#### SET PROBLEM
Only the lines from the start of the data through the one containing "return MB().prism(pr, 0.012, ztop).mesh(name, M['alu'])" belong in your answer; return them exactly.

#### SUPPLIED MATERIAL

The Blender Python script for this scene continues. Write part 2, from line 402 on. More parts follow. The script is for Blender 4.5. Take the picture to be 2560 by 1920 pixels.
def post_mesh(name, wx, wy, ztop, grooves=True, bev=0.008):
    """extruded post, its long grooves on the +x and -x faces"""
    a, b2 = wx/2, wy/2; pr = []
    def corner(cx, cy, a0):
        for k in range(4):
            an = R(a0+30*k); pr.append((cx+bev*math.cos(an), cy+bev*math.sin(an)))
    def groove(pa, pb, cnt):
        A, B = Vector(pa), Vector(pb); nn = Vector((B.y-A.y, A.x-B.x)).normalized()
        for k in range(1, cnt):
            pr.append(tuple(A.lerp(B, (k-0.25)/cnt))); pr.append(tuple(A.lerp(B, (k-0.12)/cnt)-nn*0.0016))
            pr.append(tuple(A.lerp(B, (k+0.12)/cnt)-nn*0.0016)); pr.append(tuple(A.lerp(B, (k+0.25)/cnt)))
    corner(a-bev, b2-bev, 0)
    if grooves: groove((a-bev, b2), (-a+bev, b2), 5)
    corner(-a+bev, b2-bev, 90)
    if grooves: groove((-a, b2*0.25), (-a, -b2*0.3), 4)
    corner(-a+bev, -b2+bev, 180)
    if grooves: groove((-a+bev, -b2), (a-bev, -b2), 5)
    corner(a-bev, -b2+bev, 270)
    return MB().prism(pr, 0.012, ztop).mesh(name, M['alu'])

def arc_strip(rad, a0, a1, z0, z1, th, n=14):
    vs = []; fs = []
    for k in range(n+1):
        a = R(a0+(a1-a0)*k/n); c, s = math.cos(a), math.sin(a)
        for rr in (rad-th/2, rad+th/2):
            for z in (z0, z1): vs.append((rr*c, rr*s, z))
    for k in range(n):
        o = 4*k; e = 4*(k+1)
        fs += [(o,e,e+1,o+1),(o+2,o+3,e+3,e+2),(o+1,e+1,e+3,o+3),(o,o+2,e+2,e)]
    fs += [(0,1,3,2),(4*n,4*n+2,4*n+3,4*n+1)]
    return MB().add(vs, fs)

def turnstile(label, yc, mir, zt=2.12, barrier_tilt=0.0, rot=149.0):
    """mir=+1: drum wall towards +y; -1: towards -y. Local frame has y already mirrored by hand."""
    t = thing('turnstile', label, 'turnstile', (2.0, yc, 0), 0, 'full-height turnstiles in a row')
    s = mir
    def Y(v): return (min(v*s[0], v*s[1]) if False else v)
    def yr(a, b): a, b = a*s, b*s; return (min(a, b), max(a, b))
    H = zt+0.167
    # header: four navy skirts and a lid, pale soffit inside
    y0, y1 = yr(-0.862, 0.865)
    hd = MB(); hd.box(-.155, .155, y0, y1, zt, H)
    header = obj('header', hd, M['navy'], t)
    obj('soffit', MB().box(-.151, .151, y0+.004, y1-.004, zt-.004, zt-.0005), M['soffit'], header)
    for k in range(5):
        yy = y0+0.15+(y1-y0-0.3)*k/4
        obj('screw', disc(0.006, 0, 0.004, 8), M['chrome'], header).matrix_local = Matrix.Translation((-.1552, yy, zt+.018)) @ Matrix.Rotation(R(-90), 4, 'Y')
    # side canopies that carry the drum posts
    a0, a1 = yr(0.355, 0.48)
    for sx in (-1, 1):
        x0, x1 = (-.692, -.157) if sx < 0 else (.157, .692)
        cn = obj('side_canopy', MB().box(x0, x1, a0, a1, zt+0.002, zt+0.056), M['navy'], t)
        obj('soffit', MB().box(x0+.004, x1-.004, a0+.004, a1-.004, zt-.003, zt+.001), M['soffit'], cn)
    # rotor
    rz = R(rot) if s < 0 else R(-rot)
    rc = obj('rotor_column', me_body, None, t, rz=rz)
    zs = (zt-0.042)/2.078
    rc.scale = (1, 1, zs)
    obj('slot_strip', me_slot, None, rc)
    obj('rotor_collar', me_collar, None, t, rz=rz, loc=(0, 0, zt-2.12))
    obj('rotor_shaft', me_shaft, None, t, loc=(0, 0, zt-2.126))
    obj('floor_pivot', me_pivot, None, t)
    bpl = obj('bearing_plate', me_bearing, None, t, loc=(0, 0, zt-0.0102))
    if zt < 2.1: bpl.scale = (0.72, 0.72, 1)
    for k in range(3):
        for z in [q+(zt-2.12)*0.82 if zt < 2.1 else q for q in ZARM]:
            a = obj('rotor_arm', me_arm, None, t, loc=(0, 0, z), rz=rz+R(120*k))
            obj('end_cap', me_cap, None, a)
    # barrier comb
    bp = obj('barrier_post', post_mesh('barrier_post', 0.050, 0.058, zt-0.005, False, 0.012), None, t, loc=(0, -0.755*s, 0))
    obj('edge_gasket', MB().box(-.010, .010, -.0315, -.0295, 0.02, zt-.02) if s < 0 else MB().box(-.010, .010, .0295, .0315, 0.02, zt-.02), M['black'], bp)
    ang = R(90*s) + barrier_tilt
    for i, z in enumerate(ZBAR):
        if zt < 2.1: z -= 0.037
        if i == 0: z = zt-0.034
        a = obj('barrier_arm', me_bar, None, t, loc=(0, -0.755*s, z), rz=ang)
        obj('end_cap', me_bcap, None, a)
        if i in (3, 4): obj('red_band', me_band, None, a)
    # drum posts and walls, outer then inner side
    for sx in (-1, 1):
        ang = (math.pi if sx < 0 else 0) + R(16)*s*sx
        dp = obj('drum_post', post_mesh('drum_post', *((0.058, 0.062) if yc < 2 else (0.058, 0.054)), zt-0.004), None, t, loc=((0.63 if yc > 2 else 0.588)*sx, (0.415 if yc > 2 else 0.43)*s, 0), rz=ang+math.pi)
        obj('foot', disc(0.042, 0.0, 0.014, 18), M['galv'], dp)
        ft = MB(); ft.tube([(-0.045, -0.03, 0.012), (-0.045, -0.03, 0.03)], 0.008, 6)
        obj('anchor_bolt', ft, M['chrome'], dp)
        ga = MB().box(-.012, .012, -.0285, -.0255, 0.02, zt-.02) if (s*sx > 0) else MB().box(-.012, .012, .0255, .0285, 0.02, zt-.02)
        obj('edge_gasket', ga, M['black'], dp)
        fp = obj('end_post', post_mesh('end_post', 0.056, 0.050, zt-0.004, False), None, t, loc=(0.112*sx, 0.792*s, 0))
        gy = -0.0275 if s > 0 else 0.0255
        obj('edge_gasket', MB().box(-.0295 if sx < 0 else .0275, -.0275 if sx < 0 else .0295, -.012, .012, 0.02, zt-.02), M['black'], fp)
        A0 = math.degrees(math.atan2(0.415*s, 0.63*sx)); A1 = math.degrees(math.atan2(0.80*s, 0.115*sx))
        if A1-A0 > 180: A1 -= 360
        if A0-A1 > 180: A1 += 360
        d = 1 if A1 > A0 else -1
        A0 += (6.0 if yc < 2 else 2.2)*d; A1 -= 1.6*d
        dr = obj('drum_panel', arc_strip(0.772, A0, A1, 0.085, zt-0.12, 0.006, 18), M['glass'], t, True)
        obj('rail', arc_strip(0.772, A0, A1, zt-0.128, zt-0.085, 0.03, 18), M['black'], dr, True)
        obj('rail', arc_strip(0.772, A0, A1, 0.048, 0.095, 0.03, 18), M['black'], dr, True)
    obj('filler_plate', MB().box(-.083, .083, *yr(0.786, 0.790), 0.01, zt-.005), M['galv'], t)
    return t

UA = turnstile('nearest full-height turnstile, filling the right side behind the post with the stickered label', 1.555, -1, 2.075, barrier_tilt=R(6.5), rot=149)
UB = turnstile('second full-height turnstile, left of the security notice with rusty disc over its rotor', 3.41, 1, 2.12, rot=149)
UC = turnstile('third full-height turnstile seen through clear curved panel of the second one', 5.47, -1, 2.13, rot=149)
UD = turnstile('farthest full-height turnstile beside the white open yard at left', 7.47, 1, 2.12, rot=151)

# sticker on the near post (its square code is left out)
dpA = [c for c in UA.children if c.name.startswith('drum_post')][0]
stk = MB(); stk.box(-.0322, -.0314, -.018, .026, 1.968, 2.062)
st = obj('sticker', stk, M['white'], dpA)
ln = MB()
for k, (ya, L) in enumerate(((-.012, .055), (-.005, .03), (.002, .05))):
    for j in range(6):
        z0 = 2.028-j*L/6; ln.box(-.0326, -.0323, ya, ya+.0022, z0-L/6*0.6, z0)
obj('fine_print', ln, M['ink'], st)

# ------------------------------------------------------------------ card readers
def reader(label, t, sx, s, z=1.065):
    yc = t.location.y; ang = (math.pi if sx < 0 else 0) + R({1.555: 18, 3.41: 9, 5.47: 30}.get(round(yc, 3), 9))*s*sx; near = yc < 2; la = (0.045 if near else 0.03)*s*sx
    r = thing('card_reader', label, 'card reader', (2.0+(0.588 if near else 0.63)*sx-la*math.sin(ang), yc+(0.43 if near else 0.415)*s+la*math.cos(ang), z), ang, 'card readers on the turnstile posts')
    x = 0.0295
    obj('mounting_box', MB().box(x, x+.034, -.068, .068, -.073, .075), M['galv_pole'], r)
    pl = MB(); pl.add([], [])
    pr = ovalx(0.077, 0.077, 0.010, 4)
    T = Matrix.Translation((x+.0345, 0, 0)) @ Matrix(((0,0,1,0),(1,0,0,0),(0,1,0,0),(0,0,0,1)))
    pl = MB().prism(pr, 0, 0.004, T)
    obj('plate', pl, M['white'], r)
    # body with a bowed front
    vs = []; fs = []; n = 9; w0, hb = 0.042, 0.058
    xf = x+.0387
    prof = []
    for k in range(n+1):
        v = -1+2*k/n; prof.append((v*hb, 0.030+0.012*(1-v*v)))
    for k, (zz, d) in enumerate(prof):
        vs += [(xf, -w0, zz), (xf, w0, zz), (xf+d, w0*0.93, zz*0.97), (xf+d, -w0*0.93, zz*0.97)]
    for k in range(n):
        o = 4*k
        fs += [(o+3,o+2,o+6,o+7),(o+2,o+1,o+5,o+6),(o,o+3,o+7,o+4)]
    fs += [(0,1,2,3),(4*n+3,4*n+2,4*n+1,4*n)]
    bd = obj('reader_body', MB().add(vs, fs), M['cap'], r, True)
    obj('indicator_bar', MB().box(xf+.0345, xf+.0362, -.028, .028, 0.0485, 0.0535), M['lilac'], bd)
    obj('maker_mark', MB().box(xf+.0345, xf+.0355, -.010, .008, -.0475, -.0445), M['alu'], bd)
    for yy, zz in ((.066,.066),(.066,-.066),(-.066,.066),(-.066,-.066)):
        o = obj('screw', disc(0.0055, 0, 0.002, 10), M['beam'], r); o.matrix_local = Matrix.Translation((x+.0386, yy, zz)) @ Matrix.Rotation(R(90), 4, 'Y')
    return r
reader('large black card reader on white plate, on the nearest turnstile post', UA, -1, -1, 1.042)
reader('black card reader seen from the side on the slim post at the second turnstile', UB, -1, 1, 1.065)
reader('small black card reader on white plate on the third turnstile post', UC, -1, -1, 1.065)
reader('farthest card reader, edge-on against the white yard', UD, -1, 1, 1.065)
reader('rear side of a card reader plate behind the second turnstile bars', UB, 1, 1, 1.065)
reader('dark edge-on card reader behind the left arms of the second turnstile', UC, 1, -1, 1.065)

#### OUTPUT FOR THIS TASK
The Blender Python script for this scene continues. Write part 2, from line 402 on. More parts follow. The script is for Blender 4.5. Take the picture to be 2560 by 1920 pixels.
def post_mesh(name, wx, wy, ztop, grooves=True, bev=0.008):
    """extruded post, its long grooves on the +x and -x faces"""
    a, b2 = wx/2, wy/2; pr = []
    def corner(cx, cy, a0):
        for k in range(4):
            an = R(a0+30*k); pr.append((cx+bev*math.cos(an), cy+bev*math.sin(an)))
    def groove(pa, pb, cnt):
        A, B = Vector(pa), Vector(pb); nn = Vector((B.y-A.y, A.x-B.x)).normalized()
        for k in range(1, cnt):
            pr.append(tuple(A.lerp(B, (k-0.25)/cnt))); pr.append(tuple(A.lerp(B, (k-0.12)/cnt)-nn*0.0016))
            pr.append(tuple(A.lerp(B, (k+0.12)/cnt)-nn*0.0016)); pr.append(tuple(A.lerp(B, (k+0.25)/cnt)))
    corner(a-bev, b2-bev, 0)
    if grooves: groove((a-bev, b2), (-a+bev, b2), 5)
    corner(-a+bev, b2-bev, 90)
    if grooves: groove((-a, b2*0.25), (-a, -b2*0.3), 4)
    corner(-a+bev, -b2+bev, 180)
    if grooves: groove((-a+bev, -b2), (a-bev, -b2), 5)
    corner(a-bev, -b2+bev, 270)
    return MB().prism(pr, 0.012, ztop).mesh(name, M['alu'])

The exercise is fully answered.